State v. Julius, ___ N.C. App. ___, 2022-NCCOA-135 (Mar. 1, 2022)

Officers responded to a single-car accident in May 2018. At the time of the crash, the defendant was the passenger, and her acquaintance, Kyle, was driving the vehicle with the defendant’s permission. Witnesses at the site told the officers the driver fled the scene and walked into nearby woods because he had outstanding warrants. The defendant told the officers that she knew the driver as “Kyle” but that she did not know his full or last name. One officer searched the SUV to look for Kyle’s driver’s license or ID. The officer found a bag in which he discovered a black box that contained two cell phones, a scale, and two large bags of a clear crystal-like substance, which was later determined to be of methamphetamine.

The officers arrested the defendant then searched the bag she had with her outside of the car. Inside of the defendant’s bag, the officers found a glass smoking pipe, five cell phones, a handgun, a notebook, $1,785 in cash, and a clear container holding several bags of a white crystal-like substance, one of which contained one tenth of an ounce of methamphetamine.

Defense counsel filed a pretrial motion to suppress the evidence found in both bags, alleging the search of the vehicle violated the defendant’s Fourth Amendment protection from unreasonable searches and seizures. During a hearing, the officer testified that he had searched the vehicle to locate the driver’s identification in order to investigate the motor vehicle collision and a potential hit-and-run. The trial court concluded the warrantless search was constitutional because the officer had probable cause to search the SUV and denied the defendant’s motion. The defendant pled guilty of possession of methamphetamine and was convicted of trafficking in methamphetamine by possession by a jury’s verdict. The defendant appealed.

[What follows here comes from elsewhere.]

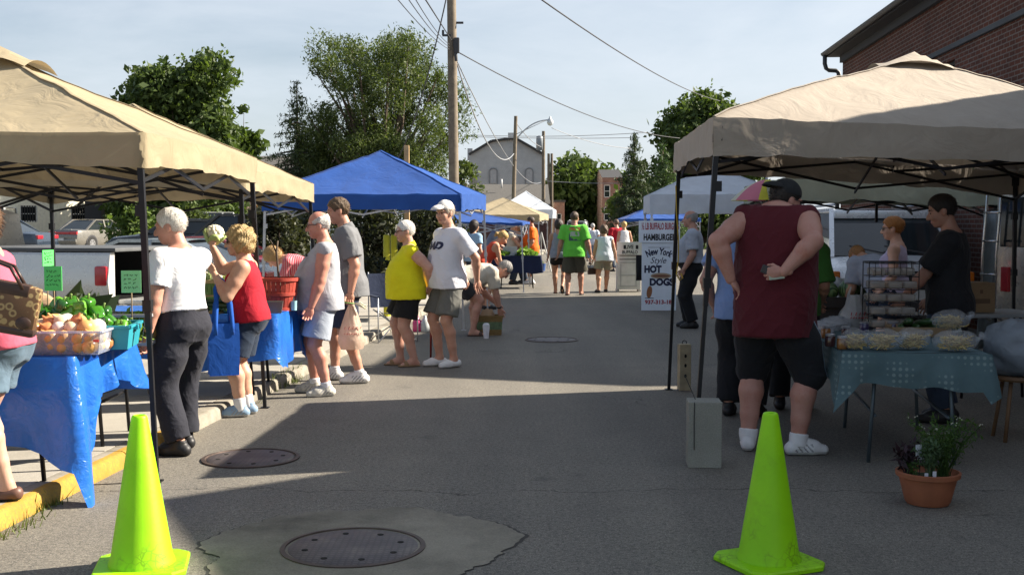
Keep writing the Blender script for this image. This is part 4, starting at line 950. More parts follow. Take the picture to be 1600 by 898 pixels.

(1) On appeal, the defendant argued that the trial court erred in denying her motion to suppress evidence found in a warrantless search of her parents’ vehicle without sufficient probable cause. The Court of Appeals concluded that the officers had reasonable suspicion to search the vehicle to verify the claims of another occupant and custodian of the vehicle to determine that alleged driver’s identity. The Court reasoned that Kyle’s identification may not have been inside the vehicle, but there was no other way for the officers to try to find information to identify the driver if the passenger and other witnesses did not know or would not provide his full name, and the identification of the purported driver may have reasonably been determined from looking inside the wrecked vehicle. The Court thus held that the trial court properly denied the defendant’s motion to suppress.

(2) The defendant also argued that the trial court plainly erred by failing to provide an additional instruction about her actual knowledge of the drugs found inside the vehicle. The Court determined that the trial court adequately advised the jury of the knowledge requirement by stating, “a person possesses methamphetamine if the person is aware of its presence . . . and intent to control the disposition or use of that substance.” Slip op. at ¶ 23. The Court thus concluded the jury was sufficiently instructed that the State had to prove beyond a reasonable doubt that the defendant knowingly possessed methamphetamine, and the defendant could not be convicted if she lacked knowledge of the methamphetamine found inside of her parent’s vehicle.

Judge Inman dissented in part to say that while there may have been probable cause to justify the issuance of a warrant by a magistrate, no exception to the warrant requirement authorized the warrantless search of the vehicle on the scene of the single-car accident in this case. Judge Inman concurred in part to say she would hold that the trial court erred in failing to further instruct the jury about the defendant’s knowledge as prescribed by our pattern jury instructions but did not conclude that the error had a probable impact on the jury’s verdict.